Ellipticity and Deformations with Discontinous Gradients in Finite Elastostatics
Author: Rosakis, Phoebus
Year: 1989
Degree: Dissertation (Ph.D.)
Advisor: Knowles, James K.
Committee Members: Knowles, James K.; Sternberg, Eli; Beck, James L.; Caughey, Thomas Kirk; Rice, James R.
Option: Applied Mechanics
DOI: 10.7907/jn2t-m109
Abstract
Loss of ellipticity of the equilibrium equations of finite elastostatics is closely related to the possible emergence of elastostatic shocks, i.e., deformations with discontinuous gradients. In certain situations where constitutive response functions are essentially one-dimentional, such as anti-plane shear or bar theories, strong ellipticity is closely related to convexity of the elastic potential and invertibility of certain constitutive response functions.

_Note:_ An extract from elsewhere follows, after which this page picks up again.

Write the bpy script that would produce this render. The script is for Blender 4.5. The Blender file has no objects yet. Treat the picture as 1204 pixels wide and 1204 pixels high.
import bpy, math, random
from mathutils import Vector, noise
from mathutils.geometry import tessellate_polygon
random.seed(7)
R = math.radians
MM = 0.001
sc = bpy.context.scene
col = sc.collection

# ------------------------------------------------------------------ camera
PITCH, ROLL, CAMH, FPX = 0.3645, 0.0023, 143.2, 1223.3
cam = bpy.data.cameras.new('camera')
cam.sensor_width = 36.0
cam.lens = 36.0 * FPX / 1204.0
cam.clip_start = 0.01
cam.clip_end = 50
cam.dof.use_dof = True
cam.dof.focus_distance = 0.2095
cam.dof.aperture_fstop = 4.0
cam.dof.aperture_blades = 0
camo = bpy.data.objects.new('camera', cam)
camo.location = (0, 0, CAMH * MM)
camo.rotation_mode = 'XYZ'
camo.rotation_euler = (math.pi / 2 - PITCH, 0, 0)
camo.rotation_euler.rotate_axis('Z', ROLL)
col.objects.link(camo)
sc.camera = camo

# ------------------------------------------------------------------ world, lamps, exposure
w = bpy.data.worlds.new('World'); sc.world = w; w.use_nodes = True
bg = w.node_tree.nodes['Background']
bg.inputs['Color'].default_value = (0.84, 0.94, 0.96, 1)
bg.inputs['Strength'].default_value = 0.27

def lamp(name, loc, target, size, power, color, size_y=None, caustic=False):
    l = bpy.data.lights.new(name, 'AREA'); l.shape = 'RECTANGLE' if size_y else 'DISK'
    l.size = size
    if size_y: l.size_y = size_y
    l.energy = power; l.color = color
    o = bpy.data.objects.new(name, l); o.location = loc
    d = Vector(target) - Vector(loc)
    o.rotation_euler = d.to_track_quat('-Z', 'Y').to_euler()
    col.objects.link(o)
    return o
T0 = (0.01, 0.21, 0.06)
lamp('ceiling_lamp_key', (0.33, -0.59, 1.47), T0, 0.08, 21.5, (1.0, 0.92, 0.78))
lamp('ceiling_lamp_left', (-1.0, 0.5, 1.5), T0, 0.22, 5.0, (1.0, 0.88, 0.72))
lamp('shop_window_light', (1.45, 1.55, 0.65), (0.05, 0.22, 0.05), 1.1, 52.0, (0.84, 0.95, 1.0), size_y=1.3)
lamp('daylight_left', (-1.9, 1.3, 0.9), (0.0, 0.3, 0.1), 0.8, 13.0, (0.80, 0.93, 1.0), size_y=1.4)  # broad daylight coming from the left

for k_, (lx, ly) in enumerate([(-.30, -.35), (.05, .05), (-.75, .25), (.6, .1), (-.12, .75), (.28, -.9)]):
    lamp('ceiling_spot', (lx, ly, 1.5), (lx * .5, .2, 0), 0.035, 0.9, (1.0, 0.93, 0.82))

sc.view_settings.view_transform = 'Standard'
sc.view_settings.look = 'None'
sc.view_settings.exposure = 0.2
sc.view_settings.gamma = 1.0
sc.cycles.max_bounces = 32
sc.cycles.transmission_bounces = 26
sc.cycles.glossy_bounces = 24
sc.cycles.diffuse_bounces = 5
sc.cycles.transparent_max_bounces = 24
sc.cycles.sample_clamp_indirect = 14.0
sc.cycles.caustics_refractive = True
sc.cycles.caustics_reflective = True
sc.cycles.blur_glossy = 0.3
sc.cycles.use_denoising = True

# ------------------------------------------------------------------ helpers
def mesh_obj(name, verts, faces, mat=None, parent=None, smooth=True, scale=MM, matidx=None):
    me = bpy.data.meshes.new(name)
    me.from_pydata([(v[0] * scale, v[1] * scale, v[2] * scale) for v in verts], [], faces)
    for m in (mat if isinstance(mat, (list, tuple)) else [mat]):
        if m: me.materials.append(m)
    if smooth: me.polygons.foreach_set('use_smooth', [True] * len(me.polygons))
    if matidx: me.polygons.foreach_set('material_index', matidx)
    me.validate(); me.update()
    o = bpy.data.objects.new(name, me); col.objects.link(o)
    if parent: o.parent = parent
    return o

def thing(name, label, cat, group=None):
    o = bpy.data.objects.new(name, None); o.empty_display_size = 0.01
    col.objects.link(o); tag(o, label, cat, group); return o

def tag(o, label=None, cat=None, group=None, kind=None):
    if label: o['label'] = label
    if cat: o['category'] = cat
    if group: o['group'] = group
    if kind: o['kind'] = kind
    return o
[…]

The present work addresses the analogous issues within the context of three dimensional elastostatics of compressible but not necessarily isotropic hyperelastic materials. A certain direction-dependent resolution of the deformation gradient is introduced and its existence and uniqueness for a given direction are established. The elastic potential is expressed as a function of kinematic variables arising from this resolution. Strong ellipticity is shown to be equivalent to the positive definiteness of the Hessian matrix of this function, thus sufficing for its strict convexity. The underlying variables are interpretable physically as simple shears and extensions. Their work-conjugates define a traction response mapping. It is shown that discontinuous deformation gradients are sustainable if and only if this mapping fails to be invertible. This result is explicit, in the sense that it characterizes the set of all possible piecewise homogeneous deformations given the elastic potential function.